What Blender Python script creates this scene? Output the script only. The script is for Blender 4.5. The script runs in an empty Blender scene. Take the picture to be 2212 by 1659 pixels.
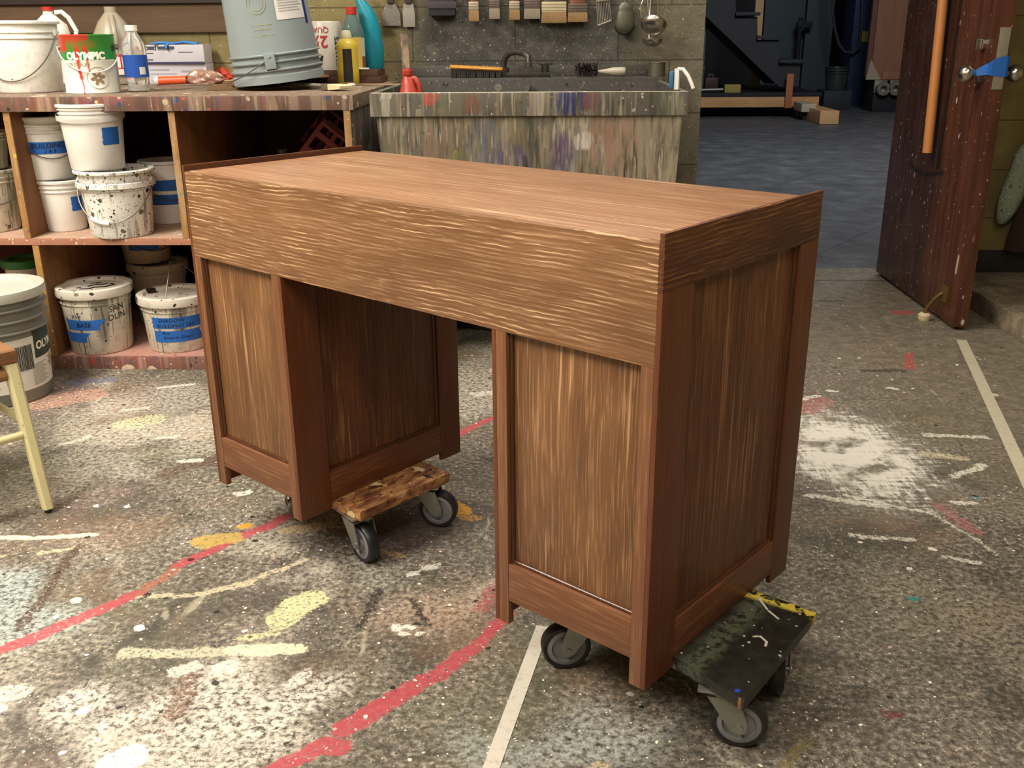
import bpy, bmesh, math, random
from mathutils import Vector as V, Matrix, Euler
PI = math.pi
random.seed(7)
C = bpy.context.scene.collection

# ------------------------------------------------------------------ camera
CAM = V((0.810917, -2.144346, 1.150643))
CR, CU, CF = V((0.99927, 0.037419, -0.007682)), V((-0.005427, 0.338126, 0.941085)), V((-0.037812, 0.940357, -0.338082))
FPX, PX0, PY0 = 2096.232, 1106.0, 829.5
cd = bpy.data.cameras.new('camera'); cam = bpy.data.objects.new('camera', cd); C.objects.link(cam)
cd.sensor_width = 36.0; cd.lens = FPX / 2212 * 36.0; cd.clip_start = 0.05; cd.clip_end = 80
cam.matrix_world = Matrix(((CR.x, CU.x, -CF.x, CAM.x), (CR.y, CU.y, -CF.y, CAM.y), (CR.z, CU.z, -CF.z, CAM.z), (0, 0, 0, 1)))
bpy.context.scene.camera = cam
# ------------------------------------------------------------------ world, lights, exposure
w = bpy.data.worlds.new('world'); bpy.context.scene.world = w; w.use_nodes = True
w.node_tree.nodes['Background'].inputs[0].default_value = (0.8, 0.8, 0.85, 1)
w.node_tree.nodes['Background'].inputs[1].default_value = 0.02
vs = bpy.context.scene.view_settings
vs.view_transform = 'Standard'; vs.look = 'None'; vs.gamma = 1; vs.use_curve_mapping = False
vs.exposure = 0.85

def area(name, loc, rot, sx, sy, power, col):
    l = bpy.data.lights.new(name, 'AREA'); l.shape = 'RECTANGLE'; l.size = sx; l.size_y = sy
    l.energy = power; l.color = col
    o = bpy.data.objects.new(name, l); C.objects.link(o); o.location = loc; o.rotation_euler = rot
    return o
WARM = (1.0, 0.91, 0.79)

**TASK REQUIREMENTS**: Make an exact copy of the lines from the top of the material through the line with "C = bpy.context.scene.collection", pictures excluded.

**EXERCISE ANSWER**:
What Blender Python script creates this scene? Output the script only. The script is for Blender 4.5. The script runs in an empty Blender scene. Take the picture to be 2212 by 1659 pixels.
import bpy, bmesh, math, random
from mathutils import Vector as V, Matrix, Euler
PI = math.pi
random.seed(7)
C = bpy.context.scene.collection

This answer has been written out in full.